There are criticisms to be made of Al’s work. His wholly justified loathing of Stalinism meant that he underestimated the pernicious effects of social democracy on the British labour movement. He never grasped the argument about women’s oppression - though he did justice to the courageous women of wartime Trotskyism.
He accumulated a magnificent collection of Trotskyist literature, always made available to serious historians. Hopefully it will be preserved in an accessible location.
From 1988 onwards Al was editor of the journal Revolutionary History [see LSHG Newsletter Lent 2001]. Although he could be, to say the least, abrasive about - and to - those he disagreed with, he drew round him a group of people committed to the history of the international revolutionary movement. Initially Revolutionary History concerned itself primarily with the organised Trotskyist movement; in later years it broadened its scope. By the early nineties Stalinism had collapsed - though Al still saw baleful Stalinist influences in many quarters, notably in Blair’s Labour Party - and he was increasingly aware of the limitations of ‘orthodox Trotskyism’, becoming more interested in such figures as Rosmer, Souvarine and Serge.
By training Al was an ancient historian; he remained deeply interested in Egyptology. He was a talented linguist, but also fiercely loyal to his Yorkshire roots: he must have been the only Marxist historian to insist on pronouncing the word bourgeois as ‘boozh-waz’. In recent months I was helping him with a translation of hitherto unknown writings by Victor Serge on Russian literature in the 1920s. Happily, this was virtually complete and should appear next year.
Al’s funeral was moving and well-attended. Besides a large and affectionate contingent from his school, there were members and ex-members of most tendencies of the Trotskyist left, united, if by nothing else, in their respect for Al.
The sad history of British Stalinism is now trendy, and has spawned more books than it deserves. Those who fought against terrible odds for authentic revolutionary principles have been rather less studied - all too often by those with an interest in proving that their own tendency had inherited the apostolic succession.
In the 1980s Al, together with veteran Trotskyist Sam Bornstein, published two volumes, Against the Stream and War and the International, which remain the best account of British Trotskyism up to 1951. Using extensive documentation from the revolutionary press and internal publications, combined with interviews with surviving activists, they gave a vivid picture of a generation without whose determination the British left would not have the configuration it does today. It has the colour of oral history, but oral history scrupulously checked against the printed word.

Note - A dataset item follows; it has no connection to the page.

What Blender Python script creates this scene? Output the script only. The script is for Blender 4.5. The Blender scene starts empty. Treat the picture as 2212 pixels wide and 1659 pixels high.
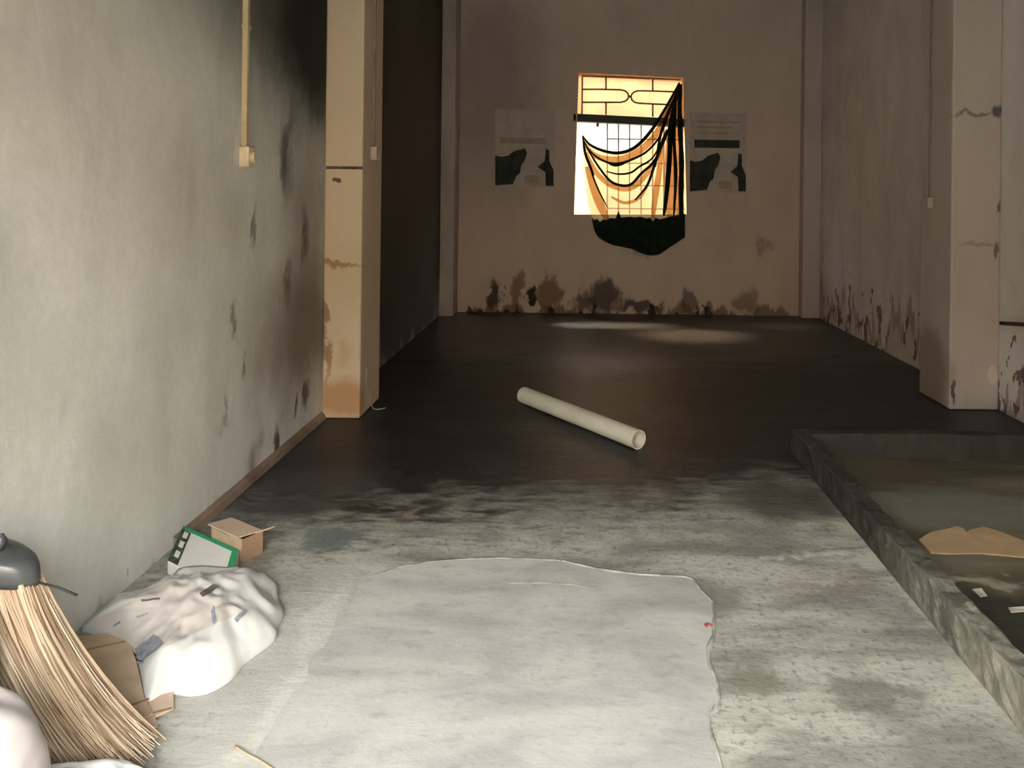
import bpy, bmesh, math, random
from mathutils import Vector, Matrix, noise
random.seed(7)
SC = bpy.context.scene
COL = SC.collection

# ------------------------------------------------------------------ camera
EYE = 1.40                      # eye height in metres
FPX, VPX, VPY, ROLL = 1600.0, 1250.0, 420.0, 0.012
cr, sr = math.cos(ROLL), math.sin(ROLL)
cam = bpy.data.cameras.new('camera')
cam.sensor_width = 36.0
cam.lens = FPX / 2212 * 36.0
cam.shift_x = -(VPX - 1106.0) / 2212
cam.shift_y = -(829.5 - VPY) / 2212
cam.clip_start = 0.05
camo = bpy.data.objects.new('camera', cam)
COL.objects.link(camo)
camo.matrix_world = Matrix(((cr, -sr, 0, 0), (0, 0, -1, 0), (sr, cr, 0, EYE), (0, 0, 0, 1)))
SC.camera = camo

# ------------------------------------------------------------------ overcast sky, daylight openings, exposure
w = bpy.data.worlds.new('overcast'); SC.world = w
w.use_nodes = True
bg = w.node_tree.nodes['Background']
bg.inputs['Color'].default_value = (0.985, 1.0, 0.975, 1)
# overcast sky: luminance rises from the horizon to three times as much at the zenith
_n = w.node_tree.nodes; _l = w.node_tree.links
_tc = _n.new('ShaderNodeTexCoord'); _sx = _n.new('ShaderNodeSeparateXYZ'); _ml = _n.new('ShaderNodeMath'); _ml.operation = 'MULTIPLY_ADD'; _ml.use_clamp = False
_mx = _n.new('ShaderNodeMath'); _mx.operation = 'MAXIMUM'; _mx.inputs[1].default_value = 0.0
_l.new(_tc.outputs['Generated'], _sx.inputs[0]); _l.new(_sx.outputs['Z'], _mx.inputs[0]); _l.new(_mx.outputs[0], _ml.inputs[0])
SKY = 2.2
_ml.inputs[1].default_value = SKY * 2; _ml.inputs[2].default_value = SKY
_l.new(_ml.outputs[0], bg.inputs['Strength'])
SC.view_settings.view_transform = 'Standard'
SC.view_settings.look = 'None'
SC.view_settings.gamma = 1.0
SC.view_settings.exposure = 2.65
SC.view_settings.use_curve_mapping = False
SC.cycles.max_bounces = 5
SC.cycles.diffuse_bounces = 3
SC.cycles.glossy_bounces = 2
SC.cycles.adaptive_threshold = 0.12
SC.cycles.adaptive_min_samples = 16
SC.cycles.caustics_reflective = False
SC.cycles.caustics_refractive = False
SC.cycles.sample_clamp_indirect = 6.0

def portal(name, loc, rot, sx, sy):
    l = bpy.data.lights.new(name, 'AREA'); l.shape = 'RECTANGLE'; l.size = sx; l.size_y = sy
    l.cycles.is_portal = True
    o = bpy.data.objects.new(name, l); COL.objects.link(o); o.location = loc; o.rotation_euler = rot
    return o

# ------------------------------------------------------------------ room measures (metres)
XL, XR = -1.57, 2.807           # side walls
YF, YB = -0.45, 8.72             # front wall (street side, behind the camera), back wall
ZC = 3.95                       # ceiling
DOOR_X0, DOOR_X1, DOOR_Z = -1.50, 0.85, 2.30
portal('door_daylight', ((DOOR_X0 + DOOR_X1) / 2, YF - .02, DOOR_Z / 2), (math.pi / 2, 0, 0), DOOR_X1 - DOOR_X0, DOOR_Z)
portal('window_daylight', (0.61, YB + .26, 1.98), (-math.pi / 2, 0, 0), 1.4, 1.75)

def ray(px, py):
    u = (px - VPX) / FPX; v = -(py - VPY) / FPX
    return Vector((u * cr - v * sr, 1.0, u * sr + v * cr))
def on_z(px, py, z=0.0):
    d = ray(px, py); t = (z - EYE) / d.z
    return Vector((d.x * t, t, z))
def on_y(px, py, y):
    d = ray(px, py)
    return Vector((d.x * y, y, EYE + d.z * y))
def on_x(px, py, x):
    d = ray(px, py); t = x / d.x
    return Vector((x, t, EYE + d.z * t))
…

The books were published by Socialist Platform, the publishing company Al helped to found. He was profoundly distrustful of ‘labour history’ as studied in the universities, believing the socialist movement should take care of its own history. For some thirty years he taught history in a South London comprehensive, and showed a certain disdain for the world of higher education. Despite this - or rather because of this - he cherished the highest standards of scholarship, visible in the meticulous footnoting of books and journals he edited. He laboured over these late into the night, a fact which may have contributed to his early death. He would phone me at 11.00 p.m. to check the dates of obscure figures from the French Revolution.
There are criticisms to be made of Al’s work. His wholly justified loathing of Stalinism meant that he underestimated the pernicious effects of social democracy on the British labour movement. He never grasped the argument about women’s oppression - though he did justice to the courageous women of wartime Trotskyism.
He accumulated a magnificent collection of Trotskyist literature, always made available to serious historians. Hopefully it will be preserved in an accessible location.
From 1988 onwards Al was editor of the journal Revolutionary History [see LSHG Newsletter Lent 2001]. Although he could be, to say the least, abrasive about - and to - those he disagreed with, he drew round him a group of people committed to the history of the international revolutionary movement. Initially Revolutionary History concerned itself primarily with the organised Trotskyist movement; in later years it broadened its scope. By the early nineties Stalinism had collapsed - though Al still saw baleful Stalinist influences in many quarters, notably in Blair’s Labour Party - and he was increasingly aware of the limitations of ‘orthodox Trotskyism’, becoming more interested in such figures as Rosmer, Souvarine and Serge.
By training Al was an ancient historian; he remained deeply interested in Egyptology. He was a talented linguist, but also fiercely loyal to his Yorkshire roots: he must have been the only Marxist historian to insist on pronouncing the word bourgeois as ‘boozh-waz’. In recent months I was helping him with a translation of hitherto unknown writings by Victor Serge on Russian literature in the 1920s. Happily, this was virtually complete and should appear next year.
Al’s funeral was moving and well-attended. Besides a large and affectionate contingent from his school, there were members and ex-members of most tendencies of the Trotskyist left, united, if by nothing else, in their respect for Al.